YOUR GOAL: All the data should be repeated exactly. Any image in it is left out.

SOURCE MATERIAL:
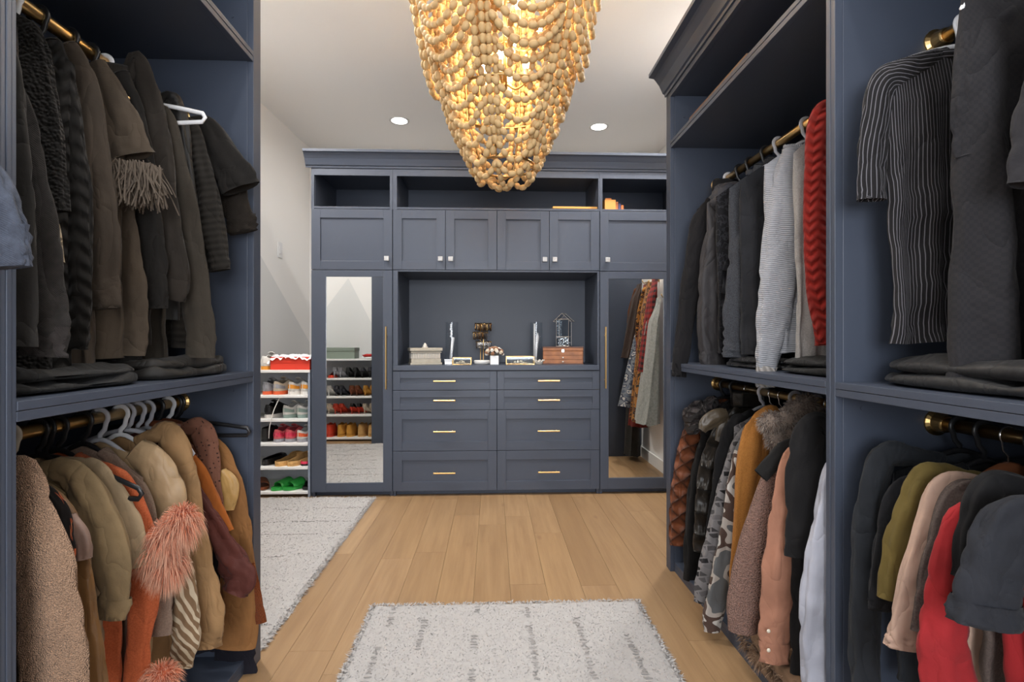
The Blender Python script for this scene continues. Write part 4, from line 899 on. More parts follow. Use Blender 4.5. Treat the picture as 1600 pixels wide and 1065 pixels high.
garment('t_shirt', 'plain black tee between the red sweatshirt and charcoal tee', 't-shirt', 'plain black tee', 'NL', .865, cloth('teeblack', K(24, 23, 25)), .36, ws=.195, drop=.07, zoff=.06, sleeves=[sl([(1550, 760, 50), (1520, 830, 50), (1512, 900, 50)], dy=0, flat=.5)], hang='black', generic='short')
garment('t_shirt', 'charcoal tee with turned-up sleeve at the right picture edge', 't-shirt', 'charcoal tee', 'NL', .80, cloth('tee_char', K(46, 48, 55)), .36, ws=.195, drop=.08, zoff=.07, sleeves=[sl([(1590, 805, 70), (1562, 850, 92), (1546, 910, 104), (1538, 972, 110)], dy=-.015, flat=.5, cuff=(.03, None, 1.05))], hang='white', generic='short')
# ---------------------------------------------------------------- spare hangers and folded heaps
def loose_hanger(kind, rack, y, tip, label):
    hanger(kind, rack, y, RACK[rack][1]-.05, .20, .07, 0, label)
hanger('white', 'LU', 1.52, RACK['LU'][1]-.055, .235, .045, R(-8), 'empty white plastic hanger sticking out above the black vest')
hanger('black', 'LL', 1.72, RACK['LL'][1]-.055, .25, .03, R(0), 'empty black plastic hanger by the left end panel, lower rod')
hanger('black', 'LL', 1.235, RACK['LL'][1]-.065, .245, .075, R(-6), 'black plastic hanger jutting out before the coral cardigan')
hanger('grey', 'LL', 1.50, RACK['LL'][1]-.05, .19, .06, 0, 'spare grey hanger on the left lower rod near its flange')
def heap(name, label, cat, mat, x0, x1, y0, y1, z, layers, th, seed, grp=None):
    t = thing(name, label, cat, ((x0+x1)/2, (y0+y1)/2, z), grp)
    for i in range(layers):
        rg = random.Random(seed+i); zc = z+th*i
        def fn(u, v, i=i):
            a = u*2*math.pi; b = (v-.5)*math.pi
            c, s = math.cos(a), math.sin(a); cb = max(0, math.cos(b))
            ex = math.copysign(abs(c)**.45, c)*cb**.25; ey = math.copysign(abs(s)**.45, s)*cb**.25; ez = math.copysign(abs(math.sin(b))**.8, math.sin(b))
            x = (x0+x1)/2+(x1-x0)/2*ex*(1-.04*i); y = (y0+y1)/2+(y1-y0)/2*ey*(1-.03*i)
            n_ = mnoise.noise(Vector((x*11, y*11, seed+i)))
            zz = zc+th/2+th/2*ez*(1+.3*n_)+(.016*n_+.012*abs(mnoise.noise(Vector((x*18+y*9, y*14, seed+4))))+.006*mnoise.noise(Vector((x*30, y*30, seed))) if ez > 0 else 0)
            return (x+.010*mnoise.noise(Vector((y*12, i, seed))), y+.010*mnoise.noise(Vector((x*12, seed, i))), max(z+.001, zz))
        MB().grid(fn, 56, 20, wrap=True).build('folded_layer', mat, t, smooth=True)
    return t
heap('folded_trousers', 'black folded trousers lying on the right near shelf', 'trousers', cloth('trouser_black', K(34, 33, 34), 'satin', rough=.55), .895, 1.36, .70, 1.215, SH1, 2, .030, 21)
heap('folded_clothes', 'crumpled dark brown clothes heaped on the left shelf far end', 'clothes', cloth('heap_brown', K(38, 33, 27), 'satin', rough=.65), -1.22, -.825, 1.33, 1.70, SH1, 2, .026, 31)
heap('folded_clothes', 'black folded clothes under the hanging sweaters on the left shelf', 'clothes', BLK, -1.24, -.835, .92, 1.31, SH1, 2, .022, 41)
heap('folded_clothes', 'black folded garment on the right far shelf below the red sweater', 'clothes', BLK, .92, 1.36, 1.32, 1.66, SH1, 2, .024, 51)
heap('folded_clothes', 'black shiny garment on the right far shelf under the sweatshirt', 'clothes', cloth('heap_shiny', K(30, 29, 32), 'satin', rough=.4), .93, 1.36, 1.72, 2.08, SH1, 2, .018, 61)
t = heap('fur_throw', 'taupe fluffy fur throw spilling at the foot of the right coats', 'throw', cloth('throw_base', K(128, 100, 76)), .84, 1.20, 1.36, 1.72, .046, 2, .045, 71)
S_ = []
rg = random.Random(5)
for i in range(40):
    S_.append(((.86+.30*rg.random(), 1.38+.32*rg.random(), .085+.02*rg.random()), (.03, .03, .03)))
blades('fur_hair', furmat('throw', K(110, 84, 64), K(176, 146, 118)), t, S_, 5200, .028, .0012, .6, 9)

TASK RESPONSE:
The Blender Python script for this scene continues. Write part 4, from line 899 on. More parts follow. Use Blender 4.5. Treat the picture as 1600 pixels wide and 1065 pixels high.
garment('t_shirt', 'plain black tee between the red sweatshirt and charcoal tee', 't-shirt', 'plain black tee', 'NL', .865, cloth('teeblack', K(24, 23, 25)), .36, ws=.195, drop=.07, zoff=.06, sleeves=[sl([(1550, 760, 50), (1520, 830, 50), (1512, 900, 50)], dy=0, flat=.5)], hang='black', generic='short')
garment('t_shirt', 'charcoal tee with turned-up sleeve at the right picture edge', 't-shirt', 'charcoal tee', 'NL', .80, cloth('tee_char', K(46, 48, 55)), .36, ws=.195, drop=.08, zoff=.07, sleeves=[sl([(1590, 805, 70), (1562, 850, 92), (1546, 910, 104), (1538, 972, 110)], dy=-.015, flat=.5, cuff=(.03, None, 1.05))], hang='white', generic='short')
# ---------------------------------------------------------------- spare hangers and folded heaps
def loose_hanger(kind, rack, y, tip, label):
    hanger(kind, rack, y, RACK[rack][1]-.05, .20, .07, 0, label)
hanger('white', 'LU', 1.52, RACK['LU'][1]-.055, .235, .045, R(-8), 'empty white plastic hanger sticking out above the black vest')
hanger('black', 'LL', 1.72, RACK['LL'][1]-.055, .25, .03, R(0), 'empty black plastic hanger by the left end panel, lower rod')
hanger('black', 'LL', 1.235, RACK['LL'][1]-.065, .245, .075, R(-6), 'black plastic hanger jutting out before the coral cardigan')
hanger('grey', 'LL', 1.50, RACK['LL'][1]-.05, .19, .06, 0, 'spare grey hanger on the left lower rod near its flange')
def heap(name, label, cat, mat, x0, x1, y0, y1, z, layers, th, seed, grp=None):
    t = thing(name, label, cat, ((x0+x1)/2, (y0+y1)/2, z), grp)
    for i in range(layers):
        rg = random.Random(seed+i); zc = z+th*i
        def fn(u, v, i=i):
            a = u*2*math.pi; b = (v-.5)*math.pi
            c, s = math.cos(a), math.sin(a); cb = max(0, math.cos(b))
            ex = math.copysign(abs(c)**.45, c)*cb**.25; ey = math.copysign(abs(s)**.45, s)*cb**.25; ez = math.copysign(abs(math.sin(b))**.8, math.sin(b))
            x = (x0+x1)/2+(x1-x0)/2*ex*(1-.04*i); y = (y0+y1)/2+(y1-y0)/2*ey*(1-.03*i)
            n_ = mnoise.noise(Vector((x*11, y*11, seed+i)))
            zz = zc+th/2+th/2*ez*(1+.3*n_)+(.016*n_+.012*abs(mnoise.noise(Vector((x*18+y*9, y*14, seed+4))))+.006*mnoise.noise(Vector((x*30, y*30, seed))) if ez > 0 else 0)
            return (x+.010*mnoise.noise(Vector((y*12, i, seed))), y+.010*mnoise.noise(Vector((x*12, seed, i))), max(z+.001, zz))
        MB().grid(fn, 56, 20, wrap=True).build('folded_layer', mat, t, smooth=True)
    return t
heap('folded_trousers', 'black folded trousers lying on the right near shelf', 'trousers', cloth('trouser_black', K(34, 33, 34), 'satin', rough=.55), .895, 1.36, .70, 1.215, SH1, 2, .030, 21)
heap('folded_clothes', 'crumpled dark brown clothes heaped on the left shelf far end', 'clothes', cloth('heap_brown', K(38, 33, 27), 'satin', rough=.65), -1.22, -.825, 1.33, 1.70, SH1, 2, .026, 31)
heap('folded_clothes', 'black folded clothes under the hanging sweaters on the left shelf', 'clothes', BLK, -1.24, -.835, .92, 1.31, SH1, 2, .022, 41)
heap('folded_clothes', 'black folded garment on the right far shelf below the red sweater', 'clothes', BLK, .92, 1.36, 1.32, 1.66, SH1, 2, .024, 51)
heap('folded_clothes', 'black shiny garment on the right far shelf under the sweatshirt', 'clothes', cloth('heap_shiny', K(30, 29, 32), 'satin', rough=.4), .93, 1.36, 1.72, 2.08, SH1, 2, .018, 61)
t = heap('fur_throw', 'taupe fluffy fur throw spilling at the foot of the right coats', 'throw', cloth('throw_base', K(128, 100, 76)), .84, 1.20, 1.36, 1.72, .046, 2, .045, 71)
S_ = []
rg = random.Random(5)
for i in range(40):
    S_.append(((.86+.30*rg.random(), 1.38+.32*rg.random(), .085+.02*rg.random()), (.03, .03, .03)))
blades('fur_hair', furmat('throw', K(110, 84, 64), K(176, 146, 118)), t, S_, 5200, .028, .0012, .6, 9)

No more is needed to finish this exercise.